• [SHORT PROBLEM]: Which lines fall between the line holding "What Blender Python" and the line holding "return tuple((c /", inclusive? Retype them exactly, without the pictures, and add nothing else.

• [DATA LISTING]:
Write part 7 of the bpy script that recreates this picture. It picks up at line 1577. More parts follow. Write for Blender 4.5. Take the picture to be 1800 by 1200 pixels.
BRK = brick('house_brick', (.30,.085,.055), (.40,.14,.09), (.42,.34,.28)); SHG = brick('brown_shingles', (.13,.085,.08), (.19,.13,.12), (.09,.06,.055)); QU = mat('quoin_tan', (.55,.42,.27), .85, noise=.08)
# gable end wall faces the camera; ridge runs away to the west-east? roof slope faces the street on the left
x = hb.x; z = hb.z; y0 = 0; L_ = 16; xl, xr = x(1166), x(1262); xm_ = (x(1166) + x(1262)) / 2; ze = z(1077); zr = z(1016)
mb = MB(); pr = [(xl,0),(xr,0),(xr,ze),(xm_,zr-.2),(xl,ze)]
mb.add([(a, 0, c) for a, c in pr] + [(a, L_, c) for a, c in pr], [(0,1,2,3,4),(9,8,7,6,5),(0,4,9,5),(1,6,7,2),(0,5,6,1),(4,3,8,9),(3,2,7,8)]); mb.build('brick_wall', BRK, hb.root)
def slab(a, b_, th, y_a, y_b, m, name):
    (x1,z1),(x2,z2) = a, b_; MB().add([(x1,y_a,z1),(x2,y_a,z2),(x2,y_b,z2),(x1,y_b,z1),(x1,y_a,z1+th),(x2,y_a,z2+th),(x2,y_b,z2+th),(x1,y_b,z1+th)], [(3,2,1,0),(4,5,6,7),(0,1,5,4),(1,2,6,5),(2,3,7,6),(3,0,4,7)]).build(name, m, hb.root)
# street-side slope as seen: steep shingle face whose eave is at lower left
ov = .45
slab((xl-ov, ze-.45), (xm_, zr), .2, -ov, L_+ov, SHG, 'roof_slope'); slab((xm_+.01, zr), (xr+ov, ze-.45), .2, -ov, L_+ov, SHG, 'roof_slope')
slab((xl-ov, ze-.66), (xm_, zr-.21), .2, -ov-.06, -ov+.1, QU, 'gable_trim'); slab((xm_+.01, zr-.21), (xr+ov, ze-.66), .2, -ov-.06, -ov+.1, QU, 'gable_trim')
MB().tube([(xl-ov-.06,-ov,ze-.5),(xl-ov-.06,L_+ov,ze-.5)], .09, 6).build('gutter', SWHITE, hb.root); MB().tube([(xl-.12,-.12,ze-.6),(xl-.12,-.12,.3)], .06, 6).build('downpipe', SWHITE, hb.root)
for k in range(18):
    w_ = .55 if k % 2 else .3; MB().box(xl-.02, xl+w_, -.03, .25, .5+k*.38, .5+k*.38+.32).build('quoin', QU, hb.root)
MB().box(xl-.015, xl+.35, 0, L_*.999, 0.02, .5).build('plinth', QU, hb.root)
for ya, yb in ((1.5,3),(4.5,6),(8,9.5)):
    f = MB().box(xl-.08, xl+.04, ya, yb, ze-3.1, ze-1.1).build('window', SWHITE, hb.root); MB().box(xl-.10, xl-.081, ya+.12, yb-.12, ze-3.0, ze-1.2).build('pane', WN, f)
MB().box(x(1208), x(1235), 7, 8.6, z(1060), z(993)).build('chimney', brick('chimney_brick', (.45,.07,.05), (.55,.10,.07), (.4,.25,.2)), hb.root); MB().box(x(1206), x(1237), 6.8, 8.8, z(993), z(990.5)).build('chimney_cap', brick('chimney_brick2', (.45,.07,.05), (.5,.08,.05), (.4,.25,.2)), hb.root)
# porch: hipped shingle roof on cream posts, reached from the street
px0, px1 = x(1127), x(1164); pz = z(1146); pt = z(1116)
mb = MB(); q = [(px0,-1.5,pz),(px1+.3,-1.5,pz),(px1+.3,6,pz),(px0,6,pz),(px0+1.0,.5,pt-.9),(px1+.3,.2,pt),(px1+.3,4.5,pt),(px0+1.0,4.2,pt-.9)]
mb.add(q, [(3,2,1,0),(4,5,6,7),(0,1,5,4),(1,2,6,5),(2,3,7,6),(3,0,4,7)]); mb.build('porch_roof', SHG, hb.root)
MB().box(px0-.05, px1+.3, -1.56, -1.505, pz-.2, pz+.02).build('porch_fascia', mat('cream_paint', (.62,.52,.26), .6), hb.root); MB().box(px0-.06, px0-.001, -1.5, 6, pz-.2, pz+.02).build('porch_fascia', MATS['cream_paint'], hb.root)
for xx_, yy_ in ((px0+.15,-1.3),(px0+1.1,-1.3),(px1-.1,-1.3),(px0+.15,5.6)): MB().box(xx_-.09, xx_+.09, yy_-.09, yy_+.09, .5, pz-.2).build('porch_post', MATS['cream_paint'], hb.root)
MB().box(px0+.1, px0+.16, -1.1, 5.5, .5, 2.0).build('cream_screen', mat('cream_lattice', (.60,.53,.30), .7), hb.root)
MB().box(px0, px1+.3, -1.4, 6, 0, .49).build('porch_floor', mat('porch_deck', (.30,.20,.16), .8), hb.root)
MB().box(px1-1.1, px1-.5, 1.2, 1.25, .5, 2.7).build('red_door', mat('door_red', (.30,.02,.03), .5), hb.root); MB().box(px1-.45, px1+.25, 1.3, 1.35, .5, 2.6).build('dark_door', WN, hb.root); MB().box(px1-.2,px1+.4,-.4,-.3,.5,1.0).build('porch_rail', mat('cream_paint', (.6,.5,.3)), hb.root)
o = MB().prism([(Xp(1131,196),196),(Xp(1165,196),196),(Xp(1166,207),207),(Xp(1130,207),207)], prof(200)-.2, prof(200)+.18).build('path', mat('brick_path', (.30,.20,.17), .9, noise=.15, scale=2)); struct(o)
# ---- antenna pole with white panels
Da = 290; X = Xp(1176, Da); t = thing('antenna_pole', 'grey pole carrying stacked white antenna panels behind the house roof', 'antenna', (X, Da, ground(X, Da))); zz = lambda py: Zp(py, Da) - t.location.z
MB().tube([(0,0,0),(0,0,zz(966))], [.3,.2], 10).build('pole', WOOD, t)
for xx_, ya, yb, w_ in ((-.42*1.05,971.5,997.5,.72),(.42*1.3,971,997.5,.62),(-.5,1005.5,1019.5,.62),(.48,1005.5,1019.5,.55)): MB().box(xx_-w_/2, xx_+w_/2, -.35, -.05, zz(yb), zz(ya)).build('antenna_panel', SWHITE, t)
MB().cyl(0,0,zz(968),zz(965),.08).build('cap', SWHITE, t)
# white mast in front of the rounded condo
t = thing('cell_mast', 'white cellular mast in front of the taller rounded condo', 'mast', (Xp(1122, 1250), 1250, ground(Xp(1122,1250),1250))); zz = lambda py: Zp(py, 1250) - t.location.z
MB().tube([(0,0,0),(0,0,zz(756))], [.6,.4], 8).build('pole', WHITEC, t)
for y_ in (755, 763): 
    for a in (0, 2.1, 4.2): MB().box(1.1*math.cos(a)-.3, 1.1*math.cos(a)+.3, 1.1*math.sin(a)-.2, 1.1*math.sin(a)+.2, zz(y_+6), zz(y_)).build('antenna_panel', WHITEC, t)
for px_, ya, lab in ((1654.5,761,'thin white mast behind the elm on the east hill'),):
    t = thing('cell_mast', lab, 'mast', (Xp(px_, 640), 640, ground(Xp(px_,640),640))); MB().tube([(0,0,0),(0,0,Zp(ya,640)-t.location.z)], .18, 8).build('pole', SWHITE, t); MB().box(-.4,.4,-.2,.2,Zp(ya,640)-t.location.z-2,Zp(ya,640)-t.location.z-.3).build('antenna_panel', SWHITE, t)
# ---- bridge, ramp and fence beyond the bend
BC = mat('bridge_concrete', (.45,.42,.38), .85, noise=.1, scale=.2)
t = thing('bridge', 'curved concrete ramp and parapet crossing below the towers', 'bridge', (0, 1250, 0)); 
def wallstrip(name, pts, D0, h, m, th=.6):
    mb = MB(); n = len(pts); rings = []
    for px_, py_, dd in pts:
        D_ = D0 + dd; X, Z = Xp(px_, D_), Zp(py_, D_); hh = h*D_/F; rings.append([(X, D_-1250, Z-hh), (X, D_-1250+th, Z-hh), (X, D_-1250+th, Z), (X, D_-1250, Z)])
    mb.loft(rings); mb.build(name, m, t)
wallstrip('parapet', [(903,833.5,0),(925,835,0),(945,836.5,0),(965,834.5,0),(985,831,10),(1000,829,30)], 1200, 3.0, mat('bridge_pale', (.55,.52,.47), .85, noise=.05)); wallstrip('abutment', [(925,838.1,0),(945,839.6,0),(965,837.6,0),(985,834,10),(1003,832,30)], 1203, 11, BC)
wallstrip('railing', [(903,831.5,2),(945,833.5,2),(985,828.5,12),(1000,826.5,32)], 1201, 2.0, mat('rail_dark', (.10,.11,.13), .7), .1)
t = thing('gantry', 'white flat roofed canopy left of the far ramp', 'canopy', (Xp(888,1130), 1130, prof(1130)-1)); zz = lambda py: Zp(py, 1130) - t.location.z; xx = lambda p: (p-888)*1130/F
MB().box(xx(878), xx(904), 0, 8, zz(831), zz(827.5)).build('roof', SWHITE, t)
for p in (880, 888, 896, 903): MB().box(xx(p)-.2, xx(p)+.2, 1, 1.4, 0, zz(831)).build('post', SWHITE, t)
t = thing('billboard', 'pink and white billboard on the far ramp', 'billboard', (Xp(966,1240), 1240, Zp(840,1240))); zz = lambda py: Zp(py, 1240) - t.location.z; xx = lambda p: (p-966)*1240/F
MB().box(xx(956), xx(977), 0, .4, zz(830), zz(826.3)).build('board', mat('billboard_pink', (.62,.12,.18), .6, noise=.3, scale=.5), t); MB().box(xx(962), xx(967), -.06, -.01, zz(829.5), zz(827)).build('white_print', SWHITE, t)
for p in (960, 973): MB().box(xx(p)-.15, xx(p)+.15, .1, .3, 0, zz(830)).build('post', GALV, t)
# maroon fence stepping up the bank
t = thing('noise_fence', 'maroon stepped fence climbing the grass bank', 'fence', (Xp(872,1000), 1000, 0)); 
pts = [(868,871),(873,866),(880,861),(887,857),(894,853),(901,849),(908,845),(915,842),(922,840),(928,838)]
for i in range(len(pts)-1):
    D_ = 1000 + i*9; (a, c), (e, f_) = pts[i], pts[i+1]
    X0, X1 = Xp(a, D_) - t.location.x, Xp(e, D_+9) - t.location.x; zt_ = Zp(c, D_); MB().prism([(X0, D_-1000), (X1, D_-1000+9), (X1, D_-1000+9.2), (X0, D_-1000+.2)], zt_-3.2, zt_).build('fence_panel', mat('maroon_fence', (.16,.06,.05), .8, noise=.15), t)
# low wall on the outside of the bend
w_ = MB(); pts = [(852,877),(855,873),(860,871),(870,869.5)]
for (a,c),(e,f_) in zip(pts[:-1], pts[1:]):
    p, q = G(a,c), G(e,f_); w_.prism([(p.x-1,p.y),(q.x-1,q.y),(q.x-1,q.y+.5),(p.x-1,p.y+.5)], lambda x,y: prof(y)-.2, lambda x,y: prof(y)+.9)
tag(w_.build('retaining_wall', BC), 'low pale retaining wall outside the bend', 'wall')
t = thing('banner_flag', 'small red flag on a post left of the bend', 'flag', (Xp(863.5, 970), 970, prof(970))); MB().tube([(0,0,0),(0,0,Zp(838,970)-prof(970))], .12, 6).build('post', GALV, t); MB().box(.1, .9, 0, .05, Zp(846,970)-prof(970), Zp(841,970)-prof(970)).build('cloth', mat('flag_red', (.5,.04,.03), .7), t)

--

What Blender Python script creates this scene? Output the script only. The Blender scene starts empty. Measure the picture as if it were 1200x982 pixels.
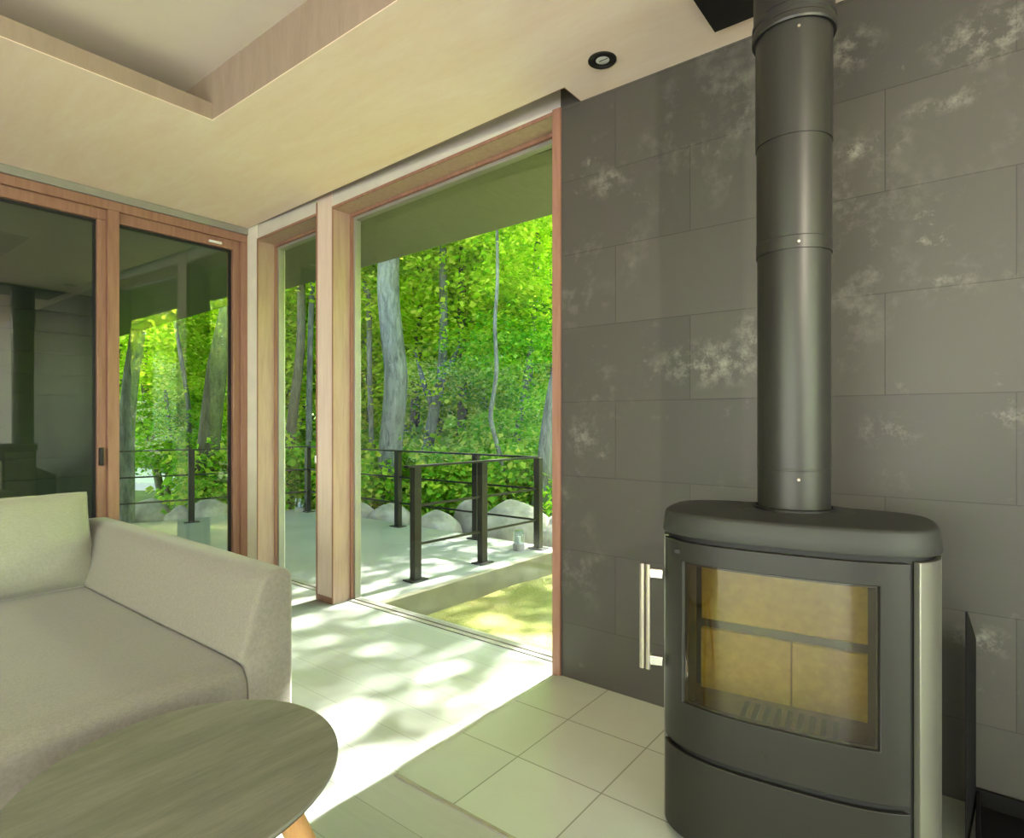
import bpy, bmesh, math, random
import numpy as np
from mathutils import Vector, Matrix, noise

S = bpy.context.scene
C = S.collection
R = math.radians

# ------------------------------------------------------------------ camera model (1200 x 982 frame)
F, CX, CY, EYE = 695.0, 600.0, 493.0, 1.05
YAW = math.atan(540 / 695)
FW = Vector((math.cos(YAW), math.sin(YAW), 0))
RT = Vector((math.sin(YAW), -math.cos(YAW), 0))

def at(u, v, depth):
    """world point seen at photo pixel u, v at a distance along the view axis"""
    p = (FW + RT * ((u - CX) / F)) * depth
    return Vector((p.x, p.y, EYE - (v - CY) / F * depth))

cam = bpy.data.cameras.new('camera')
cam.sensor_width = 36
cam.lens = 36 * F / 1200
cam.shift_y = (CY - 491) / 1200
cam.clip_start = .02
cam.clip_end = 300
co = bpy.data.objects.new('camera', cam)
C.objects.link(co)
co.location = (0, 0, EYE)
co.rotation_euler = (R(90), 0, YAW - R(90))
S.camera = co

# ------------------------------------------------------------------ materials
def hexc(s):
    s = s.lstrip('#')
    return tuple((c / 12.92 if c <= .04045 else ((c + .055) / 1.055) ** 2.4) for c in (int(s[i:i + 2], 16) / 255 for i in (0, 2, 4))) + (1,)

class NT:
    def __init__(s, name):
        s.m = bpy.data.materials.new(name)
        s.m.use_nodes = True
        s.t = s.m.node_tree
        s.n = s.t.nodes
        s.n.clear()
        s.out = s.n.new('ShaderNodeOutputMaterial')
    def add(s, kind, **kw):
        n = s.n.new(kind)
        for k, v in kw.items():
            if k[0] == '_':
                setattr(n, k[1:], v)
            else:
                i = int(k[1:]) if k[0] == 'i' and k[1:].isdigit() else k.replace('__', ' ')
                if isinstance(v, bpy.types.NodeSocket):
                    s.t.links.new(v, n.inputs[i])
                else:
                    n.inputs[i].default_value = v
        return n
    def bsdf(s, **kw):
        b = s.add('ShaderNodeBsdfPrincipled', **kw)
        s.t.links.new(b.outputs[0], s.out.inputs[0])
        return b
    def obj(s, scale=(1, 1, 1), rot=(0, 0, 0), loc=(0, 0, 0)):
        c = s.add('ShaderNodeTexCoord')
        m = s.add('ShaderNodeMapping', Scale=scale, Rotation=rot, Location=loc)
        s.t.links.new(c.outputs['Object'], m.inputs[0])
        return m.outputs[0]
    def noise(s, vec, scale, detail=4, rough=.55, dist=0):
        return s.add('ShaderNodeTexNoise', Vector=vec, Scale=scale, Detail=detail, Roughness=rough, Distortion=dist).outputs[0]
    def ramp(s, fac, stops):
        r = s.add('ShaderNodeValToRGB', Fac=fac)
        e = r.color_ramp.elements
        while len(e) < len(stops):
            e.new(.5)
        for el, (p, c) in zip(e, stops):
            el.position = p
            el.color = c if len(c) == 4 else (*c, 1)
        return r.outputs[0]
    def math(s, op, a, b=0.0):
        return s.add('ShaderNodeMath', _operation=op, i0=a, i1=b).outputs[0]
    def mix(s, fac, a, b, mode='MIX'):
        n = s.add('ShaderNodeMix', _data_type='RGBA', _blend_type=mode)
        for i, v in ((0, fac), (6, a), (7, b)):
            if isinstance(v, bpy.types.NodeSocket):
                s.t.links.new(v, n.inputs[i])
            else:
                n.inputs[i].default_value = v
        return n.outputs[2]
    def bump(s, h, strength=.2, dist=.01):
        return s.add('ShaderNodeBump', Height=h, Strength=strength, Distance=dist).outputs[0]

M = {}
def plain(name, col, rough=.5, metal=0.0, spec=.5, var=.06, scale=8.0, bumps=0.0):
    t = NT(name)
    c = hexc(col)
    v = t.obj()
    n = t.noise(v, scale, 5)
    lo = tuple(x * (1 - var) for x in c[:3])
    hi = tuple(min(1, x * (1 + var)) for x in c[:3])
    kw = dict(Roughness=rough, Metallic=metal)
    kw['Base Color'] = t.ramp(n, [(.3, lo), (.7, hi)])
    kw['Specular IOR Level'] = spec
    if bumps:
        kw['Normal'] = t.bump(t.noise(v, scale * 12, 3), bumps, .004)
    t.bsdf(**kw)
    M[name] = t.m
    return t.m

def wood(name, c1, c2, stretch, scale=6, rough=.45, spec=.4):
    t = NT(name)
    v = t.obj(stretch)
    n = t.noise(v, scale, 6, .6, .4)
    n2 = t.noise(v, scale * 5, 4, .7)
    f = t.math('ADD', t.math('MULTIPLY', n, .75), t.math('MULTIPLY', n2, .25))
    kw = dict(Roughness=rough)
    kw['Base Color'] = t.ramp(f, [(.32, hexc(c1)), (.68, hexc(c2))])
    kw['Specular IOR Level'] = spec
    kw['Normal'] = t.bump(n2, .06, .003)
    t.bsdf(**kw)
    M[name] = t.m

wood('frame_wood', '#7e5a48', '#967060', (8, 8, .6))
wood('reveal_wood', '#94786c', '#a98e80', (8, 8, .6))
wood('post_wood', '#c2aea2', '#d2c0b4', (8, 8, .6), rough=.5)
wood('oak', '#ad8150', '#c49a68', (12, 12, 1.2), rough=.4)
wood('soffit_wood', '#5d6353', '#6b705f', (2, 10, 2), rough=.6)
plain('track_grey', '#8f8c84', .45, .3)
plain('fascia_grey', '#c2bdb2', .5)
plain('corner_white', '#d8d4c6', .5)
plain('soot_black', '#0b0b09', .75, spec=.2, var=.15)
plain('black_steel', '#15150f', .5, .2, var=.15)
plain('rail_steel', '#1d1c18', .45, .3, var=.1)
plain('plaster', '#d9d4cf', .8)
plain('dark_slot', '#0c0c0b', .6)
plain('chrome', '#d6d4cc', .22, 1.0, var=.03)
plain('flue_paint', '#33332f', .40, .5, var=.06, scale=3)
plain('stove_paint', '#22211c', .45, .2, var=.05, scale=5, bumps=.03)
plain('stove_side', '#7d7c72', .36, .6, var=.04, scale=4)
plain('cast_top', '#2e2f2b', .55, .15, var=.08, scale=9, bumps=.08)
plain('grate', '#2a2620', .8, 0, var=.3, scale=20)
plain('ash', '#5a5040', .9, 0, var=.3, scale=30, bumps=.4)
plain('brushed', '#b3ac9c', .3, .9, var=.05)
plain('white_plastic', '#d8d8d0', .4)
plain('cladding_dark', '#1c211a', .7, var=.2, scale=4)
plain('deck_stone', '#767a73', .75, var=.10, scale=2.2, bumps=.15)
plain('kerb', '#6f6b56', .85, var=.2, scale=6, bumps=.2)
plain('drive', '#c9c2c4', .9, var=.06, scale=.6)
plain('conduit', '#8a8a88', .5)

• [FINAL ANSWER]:
What Blender Python script creates this scene? Output the script only. The Blender scene starts empty. Measure the picture as if it were 1200x982 pixels.
import bpy, bmesh, math, random
import numpy as np
from mathutils import Vector, Matrix, noise

S = bpy.context.scene
C = S.collection
R = math.radians

# ------------------------------------------------------------------ camera model (1200 x 982 frame)
F, CX, CY, EYE = 695.0, 600.0, 493.0, 1.05
YAW = math.atan(540 / 695)
FW = Vector((math.cos(YAW), math.sin(YAW), 0))
RT = Vector((math.sin(YAW), -math.cos(YAW), 0))

def at(u, v, depth):
    """world point seen at photo pixel u, v at a distance along the view axis"""
    p = (FW + RT * ((u - CX) / F)) * depth
    return Vector((p.x, p.y, EYE - (v - CY) / F * depth))

cam = bpy.data.cameras.new('camera')
cam.sensor_width = 36
cam.lens = 36 * F / 1200
cam.shift_y = (CY - 491) / 1200
cam.clip_start = .02
cam.clip_end = 300
co = bpy.data.objects.new('camera', cam)
C.objects.link(co)
co.location = (0, 0, EYE)
co.rotation_euler = (R(90), 0, YAW - R(90))
S.camera = co

# ------------------------------------------------------------------ materials
def hexc(s):
    s = s.lstrip('#')
    return tuple((c / 12.92 if c <= .04045 else ((c + .055) / 1.055) ** 2.4) for c in (int(s[i:i + 2], 16) / 255 for i in (0, 2, 4))) + (1,)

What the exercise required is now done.